Work to do:
Skip all pictures. Write out the data below from its first line through the line that contains "from mathutils.geometry import".

Given data:
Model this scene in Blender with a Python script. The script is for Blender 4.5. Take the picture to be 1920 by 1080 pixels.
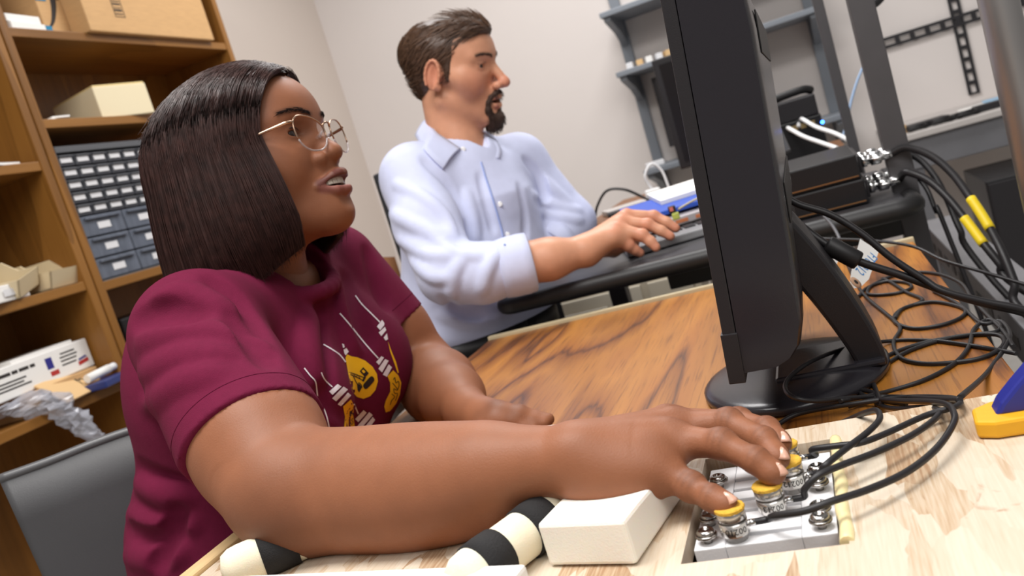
import bpy, bmesh, math, random
import numpy as np
from mathutils import Vector, Matrix, Quaternion
from mathutils.bvhtree import BVHTree
from mathutils.geometry import delaunay_2d_cdt

for _o in list(bpy.data.objects):
    bpy.data.objects.remove(_o, do_unlink=True)
SC = bpy.context.scene
COL = SC.collection

# ------------------------------------------------------------------ camera
YAW, PIT, ROL, FPX = -0.3617, 0.1286, 0.2976, 1613.0
CAM = np.array([0.0, 0.0, 1.02])
_cy, _sy, _cp, _sp = math.cos(YAW), math.sin(YAW), math.cos(PIT), math.sin(PIT)
FW = np.array([_sy*_cp, _cy*_cp, -_sp]); _r = np.array([_cy, -_sy, 0.0]); _u = np.cross(_r, FW)
RT = _r*math.cos(ROL) - _u*math.sin(ROL); UP = _r*math.sin(ROL) + _u*math.cos(ROL)
cam_d = bpy.data.cameras.new('camera'); cam_o = bpy.data.objects.new('camera', cam_d); COL.objects.link(cam_o)
cam_o.matrix_world = Matrix(((RT[0], UP[0], -FW[0], CAM[0]), (RT[1], UP[1], -FW[1], CAM[1]), (RT[2], UP[2], -FW[2], CAM[2]), (0, 0, 0, 1)))
cam_d.sensor_width = 36.0; cam_d.lens = FPX/1920*36.0; cam_d.clip_start = 0.02
cam_d.dof.use_dof = True; cam_d.dof.focus_distance = 0.68; cam_d.dof.aperture_fstop = 10.0
SC.camera = cam_o

# ------------------------------------------------------------------ light
W = bpy.data.worlds.new('world'); SC.world = W; W.use_nodes = True
W.node_tree.nodes['Background'].inputs[0].default_value = (1.0, 0.97, 0.94, 1); W.node_tree.nodes['Background'].inputs[1].default_value = 0.18
def area(name, loc, target, size, power, color):
    d = bpy.data.lights.new(name, 'AREA'); d.shape = 'RECTANGLE'; d.size, d.size_y = size; d.energy = power; d.color = color
    o = bpy.data.objects.new(name, d); COL.objects.link(o); o.location = loc
    o.rotation_euler = (Vector(target) - Vector(loc)).to_track_quat('-Z', 'Y').to_euler()
    return o
area('ceiling_panel_light', (-0.50, 0.35, 2.75), (-0.50, 0.35, 0), (1.3, 0.7), 40, (1.0, 0.975, 0.95))
area('ceiling_panel_light', (-0.5, 2.6, 2.75), (-0.5, 2.6, 0), (1.3, 0.7), 35, (1.0, 0.98, 0.97))
area('ceiling_panel_light', (0.7, -0.9, 2.70), (0.2, 0.1, 0.6), (1.6, 1.2), 21, (1.0, 0.975, 0.95))
SC.view_settings.view_transform = 'Standard'; SC.view_settings.look = 'None'; SC.view_settings.gamma = 1.0
SC.view_settings.use_curve_mapping = False; SC.view_settings.exposure = 0.45

# ------------------------------------------------------------------ pixel rays to real places (planes of the room)
def ray(x, y): return FW + RT*((x-960)/FPX) - UP*((y-540)/FPX)
def P(x, y, d): return CAM + ray(x, y)*d
def onz(x, y, z):
    v = ray(x, y); return CAM + v*((z-CAM[2])/v[2])
def ony(x, y, Y):
    v = ray(x, y); return CAM + v*((Y-CAM[1])/v[1])
def onx(x, y, X):
    v = ray(x, y); return CAM + v*((X-CAM[0])/v[0])

# ------------------------------------------------------------------ materials
def srgb(r, g, b):
    f = lambda c: (c/12.92 if c <= .04045 else ((c+.055)/1.055)**2.4)
    return (f(r/255), f(g/255), f(b/255), 1.0)
MATS = {}
def mat(name, col, rough=.5, metal=0., bump=0., bscale=60., var=0., vscale=8., spec=.5, stretch=(1, 1, 1), trans=0., alpha=1., sheen=0., sss=0., emit=0., coat=0., vcol=False, ior=1.45, distort=0.):
    if name in MATS: return MATS[name]
    m = bpy.data.materials.new(name); m.use_nodes = True; nt = m.node_tree; N = nt.nodes; L = nt.links
    b = N['Principled BSDF']
    b.inputs['Base Color'].default_value = col; b.inputs['Roughness'].default_value = rough; b.inputs['Metallic'].default_value = metal
    b.inputs['Specular IOR Level'].default_value = spec; b.inputs['IOR'].default_value = ior
    if trans: b.inputs['Transmission Weight'].default_value = trans
    if alpha < 1: b.inputs['Alpha'].default_value = alpha
    if sheen: b.inputs['Sheen Weight'].default_value = sheen; b.inputs['Sheen Roughness'].default_value = .4
    if coat: b.inputs['Coat Weight'].default_value = coat; b.inputs['Coat Roughness'].default_value = .15
    if sss:
        b.inputs['Subsurface Weight'].default_value = sss; b.inputs['Subsurface Scale'].default_value = .004
        b.inputs['Subsurface Radius'].default_value = (1.0, .35, .2)
    if emit:
        b.inputs['Emission Color'].default_value = col; b.inputs['Emission Strength'].default_value = emit
    src = None
    if vcol:
        a = N.new('ShaderNodeVertexColor'); a.layer_name = 'Col'; src = a.outputs['Color']
    if bump or var:
        tc = N.new('ShaderNodeTexCoord'); mp = N.new('ShaderNodeMapping'); mp.inputs['Scale'].default_value = stretch
        L.new(tc.outputs['Object'], mp.inputs['Vector'])
    if var:
        n = N.new('ShaderNodeTexNoise'); n.inputs['Scale'].default_value = vscale; n.inputs['Detail'].default_value = 6; n.inputs['Distortion'].default_value = distort
        L.new(mp.outputs['Vector'], n.inputs['Vector'])
        mr = N.new('ShaderNodeMapRange'); mr.inputs['From Min'].default_value = .3; mr.inputs['From Max'].default_value = .7
        mr.inputs['To Min'].default_value = 1-var; mr.inputs['To Max'].default_value = 1+var
        L.new(n.outputs['Fac'], mr.inputs['Value'])
        mx = N.new('ShaderNodeVectorMath'); mx.operation = 'SCALE'
        if src is not None: L.new(src, mx.inputs[0])
        else: mx.inputs[0].default_value = col[:3]
        L.new(mr.outputs['Result'], mx.inputs['Scale']); src = mx.outputs['Vector']
    if src is not None: L.new(src, b.inputs['Base Color'])
    if bump:
        n2 = N.new('ShaderNodeTexNoise'); n2.inputs['Scale'].default_value = bscale; n2.inputs['Detail'].default_value = 5
        L.new(mp.outputs['Vector'], n2.inputs['Vector'])
        bp = N.new('ShaderNodeBump'); bp.inputs['Strength'].default_value = 1.0; bp.inputs['Distance'].default_value = bump
        L.new(n2.outputs['Fac'], bp.inputs['Height']); L.new(bp.outputs['Normal'], b.inputs['Normal'])
    MATS[name] = m
    return m

def ramp(N, stops):
    r = N.new('ShaderNodeValToRGB'); e = r.color_ramp.elements
    while len(e) < len(stops): e.new(.5)
    for k, (p, c) in enumerate(stops): e[k].position = p; e[k].color = c
    return r

def wood(name, stops, axis='Y', scale=9., dist=6., stretch=.12, rough=.35, coat=.0, fine=.25):
    m = bpy.data.materials.new(name); m.use_nodes = True; nt = m.node_tree; N = nt.nodes; L = nt.links; b = N['Principled BSDF']
    tc = N.new('ShaderNodeTexCoord'); mp = N.new('ShaderNodeMapping')
    mp.inputs['Scale'].default_value = tuple(stretch if a == axis else 1.0 for a in 'XYZ')
    L.new(tc.outputs['Object'], mp.inputs['Vector'])
    n1 = N.new('ShaderNodeTexNoise'); n1.inputs['Scale'].default_value = scale*.45; n1.inputs['Detail'].default_value = 2.5; n1.inputs['Distortion'].default_value = .7
    L.new(mp.outputs['Vector'], n1.inputs['Vector'])
    k = N.new('ShaderNodeMath'); k.operation = 'MULTIPLY'; k.inputs[1].default_value = dist; L.new(n1.outputs['Fac'], k.inputs[0])
    s = N.new('ShaderNodeMath'); s.operation = 'FRACT'; L.new(k.outputs[0], s.inputs[0])
    n2 = N.new('ShaderNodeTexNoise'); n2.inputs['Scale'].default_value = scale*14; n2.inputs['Detail'].default_value = 4
    mp2 = N.new('ShaderNodeMapping'); mp2.inputs['Scale'].default_value = tuple(stretch*.35 if a == axis else 1.0 for a in 'XYZ')
    L.new(tc.outputs['Object'], mp2.inputs['Vector']); L.new(mp2.outputs['Vector'], n2.inputs['Vector'])
    mx = N.new('ShaderNodeMix'); mx.data_type = 'FLOAT'; mx.inputs[0].default_value = fine
    L.new(s.outputs[0], mx.inputs[2]); L.new(n2.outputs['Fac'], mx.inputs[3])
    r = ramp(N, stops); L.new(mx.outputs[0], r.inputs['Fac']); L.new(r.outputs['Color'], b.inputs['Base Color'])
    b.inputs['Roughness'].default_value = rough; b.inputs['Coat Weight'].default_value = coat; b.inputs['Coat Roughness'].default_value = .2
    bp = N.new('ShaderNodeBump'); bp.inputs['Distance'].default_value = .0004; L.new(n2.outputs['Fac'], bp.inputs['Height']); L.new(bp.outputs['Normal'], b.inputs['Normal'])
    MATS[name] = m
    return m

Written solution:
Model this scene in Blender with a Python script. The script is for Blender 4.5. Take the picture to be 1920 by 1080 pixels.
import bpy, bmesh, math, random
import numpy as np
from mathutils import Vector, Matrix, Quaternion
from mathutils.bvhtree import BVHTree
from mathutils.geometry import delaunay_2d_cdt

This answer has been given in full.